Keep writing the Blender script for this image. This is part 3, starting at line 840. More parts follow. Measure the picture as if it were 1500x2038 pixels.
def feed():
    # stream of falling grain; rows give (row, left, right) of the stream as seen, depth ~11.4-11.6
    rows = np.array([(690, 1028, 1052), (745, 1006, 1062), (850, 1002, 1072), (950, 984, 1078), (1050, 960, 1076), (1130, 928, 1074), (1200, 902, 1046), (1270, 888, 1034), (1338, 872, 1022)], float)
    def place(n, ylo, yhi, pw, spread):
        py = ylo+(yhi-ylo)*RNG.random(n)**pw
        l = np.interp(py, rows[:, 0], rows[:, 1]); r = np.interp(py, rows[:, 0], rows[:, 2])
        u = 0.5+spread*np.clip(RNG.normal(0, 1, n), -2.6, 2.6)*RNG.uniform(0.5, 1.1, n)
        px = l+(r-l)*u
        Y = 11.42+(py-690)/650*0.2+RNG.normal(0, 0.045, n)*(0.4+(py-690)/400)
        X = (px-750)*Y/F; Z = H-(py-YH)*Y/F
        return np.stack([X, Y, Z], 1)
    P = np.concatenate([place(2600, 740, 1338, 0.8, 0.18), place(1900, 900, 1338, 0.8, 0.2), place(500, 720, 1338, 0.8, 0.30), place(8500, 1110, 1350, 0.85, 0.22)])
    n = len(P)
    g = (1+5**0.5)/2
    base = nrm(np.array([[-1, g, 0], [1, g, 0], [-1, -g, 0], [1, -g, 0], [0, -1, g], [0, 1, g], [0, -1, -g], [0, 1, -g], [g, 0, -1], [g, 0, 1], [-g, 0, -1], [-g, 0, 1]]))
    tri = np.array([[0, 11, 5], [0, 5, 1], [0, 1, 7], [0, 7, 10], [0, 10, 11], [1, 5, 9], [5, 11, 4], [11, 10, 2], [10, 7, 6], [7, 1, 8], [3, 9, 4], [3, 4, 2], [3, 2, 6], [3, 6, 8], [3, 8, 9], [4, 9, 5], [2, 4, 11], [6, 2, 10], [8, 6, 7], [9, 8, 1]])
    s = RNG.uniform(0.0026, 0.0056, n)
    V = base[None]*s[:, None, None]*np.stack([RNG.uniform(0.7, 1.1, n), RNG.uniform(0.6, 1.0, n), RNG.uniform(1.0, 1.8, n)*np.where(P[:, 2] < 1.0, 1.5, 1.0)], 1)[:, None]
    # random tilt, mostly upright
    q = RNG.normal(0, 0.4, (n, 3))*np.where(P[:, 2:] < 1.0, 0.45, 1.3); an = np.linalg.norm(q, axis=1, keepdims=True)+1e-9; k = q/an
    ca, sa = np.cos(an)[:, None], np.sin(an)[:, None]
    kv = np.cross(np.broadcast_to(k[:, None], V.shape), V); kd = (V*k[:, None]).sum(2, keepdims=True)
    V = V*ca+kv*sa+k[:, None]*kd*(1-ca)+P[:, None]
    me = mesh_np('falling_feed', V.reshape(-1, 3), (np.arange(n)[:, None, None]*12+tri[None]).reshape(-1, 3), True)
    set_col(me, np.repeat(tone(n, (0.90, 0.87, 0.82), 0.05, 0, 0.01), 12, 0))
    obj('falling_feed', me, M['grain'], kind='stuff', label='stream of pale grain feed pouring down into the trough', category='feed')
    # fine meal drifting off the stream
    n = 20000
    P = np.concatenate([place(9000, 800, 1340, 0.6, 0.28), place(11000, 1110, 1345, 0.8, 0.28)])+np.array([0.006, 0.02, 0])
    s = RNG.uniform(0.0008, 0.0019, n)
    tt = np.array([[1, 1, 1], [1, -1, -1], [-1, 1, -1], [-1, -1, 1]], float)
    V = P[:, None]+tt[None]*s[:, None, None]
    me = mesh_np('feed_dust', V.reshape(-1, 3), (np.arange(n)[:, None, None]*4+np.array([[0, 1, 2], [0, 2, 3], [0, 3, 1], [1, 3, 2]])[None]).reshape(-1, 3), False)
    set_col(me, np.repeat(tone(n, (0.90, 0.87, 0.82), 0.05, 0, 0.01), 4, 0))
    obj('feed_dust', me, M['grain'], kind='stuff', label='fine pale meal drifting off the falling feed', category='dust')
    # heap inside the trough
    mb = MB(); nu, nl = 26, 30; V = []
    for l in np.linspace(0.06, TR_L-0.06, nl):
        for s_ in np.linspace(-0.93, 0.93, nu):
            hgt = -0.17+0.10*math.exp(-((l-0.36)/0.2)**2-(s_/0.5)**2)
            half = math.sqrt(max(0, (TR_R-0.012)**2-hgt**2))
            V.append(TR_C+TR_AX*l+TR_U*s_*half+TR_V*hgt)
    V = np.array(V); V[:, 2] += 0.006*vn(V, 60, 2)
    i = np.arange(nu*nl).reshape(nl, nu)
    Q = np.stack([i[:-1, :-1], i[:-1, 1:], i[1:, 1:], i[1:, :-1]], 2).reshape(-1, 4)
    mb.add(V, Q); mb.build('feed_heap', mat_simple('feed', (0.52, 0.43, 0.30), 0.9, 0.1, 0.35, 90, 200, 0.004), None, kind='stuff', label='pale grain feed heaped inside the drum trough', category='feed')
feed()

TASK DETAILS
Quote each line above in full, word for word.

OUTPUT
Keep writing the Blender script for this image. This is part 3, starting at line 840. More parts follow. Measure the picture as if it were 1500x2038 pixels.
def feed():
    # stream of falling grain; rows give (row, left, right) of the stream as seen, depth ~11.4-11.6
    rows = np.array([(690, 1028, 1052), (745, 1006, 1062), (850, 1002, 1072), (950, 984, 1078), (1050, 960, 1076), (1130, 928, 1074), (1200, 902, 1046), (1270, 888, 1034), (1338, 872, 1022)], float)
    def place(n, ylo, yhi, pw, spread):
        py = ylo+(yhi-ylo)*RNG.random(n)**pw
        l = np.interp(py, rows[:, 0], rows[:, 1]); r = np.interp(py, rows[:, 0], rows[:, 2])
        u = 0.5+spread*np.clip(RNG.normal(0, 1, n), -2.6, 2.6)*RNG.uniform(0.5, 1.1, n)
        px = l+(r-l)*u
        Y = 11.42+(py-690)/650*0.2+RNG.normal(0, 0.045, n)*(0.4+(py-690)/400)
        X = (px-750)*Y/F; Z = H-(py-YH)*Y/F
        return np.stack([X, Y, Z], 1)
    P = np.concatenate([place(2600, 740, 1338, 0.8, 0.18), place(1900, 900, 1338, 0.8, 0.2), place(500, 720, 1338, 0.8, 0.30), place(8500, 1110, 1350, 0.85, 0.22)])
    n = len(P)
    g = (1+5**0.5)/2
    base = nrm(np.array([[-1, g, 0], [1, g, 0], [-1, -g, 0], [1, -g, 0], [0, -1, g], [0, 1, g], [0, -1, -g], [0, 1, -g], [g, 0, -1], [g, 0, 1], [-g, 0, -1], [-g, 0, 1]]))
    tri = np.array([[0, 11, 5], [0, 5, 1], [0, 1, 7], [0, 7, 10], [0, 10, 11], [1, 5, 9], [5, 11, 4], [11, 10, 2], [10, 7, 6], [7, 1, 8], [3, 9, 4], [3, 4, 2], [3, 2, 6], [3, 6, 8], [3, 8, 9], [4, 9, 5], [2, 4, 11], [6, 2, 10], [8, 6, 7], [9, 8, 1]])
    s = RNG.uniform(0.0026, 0.0056, n)
    V = base[None]*s[:, None, None]*np.stack([RNG.uniform(0.7, 1.1, n), RNG.uniform(0.6, 1.0, n), RNG.uniform(1.0, 1.8, n)*np.where(P[:, 2] < 1.0, 1.5, 1.0)], 1)[:, None]
    # random tilt, mostly upright
    q = RNG.normal(0, 0.4, (n, 3))*np.where(P[:, 2:] < 1.0, 0.45, 1.3); an = np.linalg.norm(q, axis=1, keepdims=True)+1e-9; k = q/an
    ca, sa = np.cos(an)[:, None], np.sin(an)[:, None]
    kv = np.cross(np.broadcast_to(k[:, None], V.shape), V); kd = (V*k[:, None]).sum(2, keepdims=True)
    V = V*ca+kv*sa+k[:, None]*kd*(1-ca)+P[:, None]
    me = mesh_np('falling_feed', V.reshape(-1, 3), (np.arange(n)[:, None, None]*12+tri[None]).reshape(-1, 3), True)
    set_col(me, np.repeat(tone(n, (0.90, 0.87, 0.82), 0.05, 0, 0.01), 12, 0))
    obj('falling_feed', me, M['grain'], kind='stuff', label='stream of pale grain feed pouring down into the trough', category='feed')
    # fine meal drifting off the stream
    n = 20000
    P = np.concatenate([place(9000, 800, 1340, 0.6, 0.28), place(11000, 1110, 1345, 0.8, 0.28)])+np.array([0.006, 0.02, 0])
    s = RNG.uniform(0.0008, 0.0019, n)
    tt = np.array([[1, 1, 1], [1, -1, -1], [-1, 1, -1], [-1, -1, 1]], float)
    V = P[:, None]+tt[None]*s[:, None, None]
    me = mesh_np('feed_dust', V.reshape(-1, 3), (np.arange(n)[:, None, None]*4+np.array([[0, 1, 2], [0, 2, 3], [0, 3, 1], [1, 3, 2]])[None]).reshape(-1, 3), False)
    set_col(me, np.repeat(tone(n, (0.90, 0.87, 0.82), 0.05, 0, 0.01), 4, 0))
    obj('feed_dust', me, M['grain'], kind='stuff', label='fine pale meal drifting off the falling feed', category='dust')
    # heap inside the trough
    mb = MB(); nu, nl = 26, 30; V = []
    for l in np.linspace(0.06, TR_L-0.06, nl):
        for s_ in np.linspace(-0.93, 0.93, nu):
            hgt = -0.17+0.10*math.exp(-((l-0.36)/0.2)**2-(s_/0.5)**2)
            half = math.sqrt(max(0, (TR_R-0.012)**2-hgt**2))
            V.append(TR_C+TR_AX*l+TR_U*s_*half+TR_V*hgt)
    V = np.array(V); V[:, 2] += 0.006*vn(V, 60, 2)
    i = np.arange(nu*nl).reshape(nl, nu)
    Q = np.stack([i[:-1, :-1], i[:-1, 1:], i[1:, 1:], i[1:, :-1]], 2).reshape(-1, 4)
    mb.add(V, Q); mb.build('feed_heap', mat_simple('feed', (0.52, 0.43, 0.30), 0.9, 0.1, 0.35, 90, 200, 0.004), None, kind='stuff', label='pale grain feed heaped inside the drum trough', category='feed')
feed()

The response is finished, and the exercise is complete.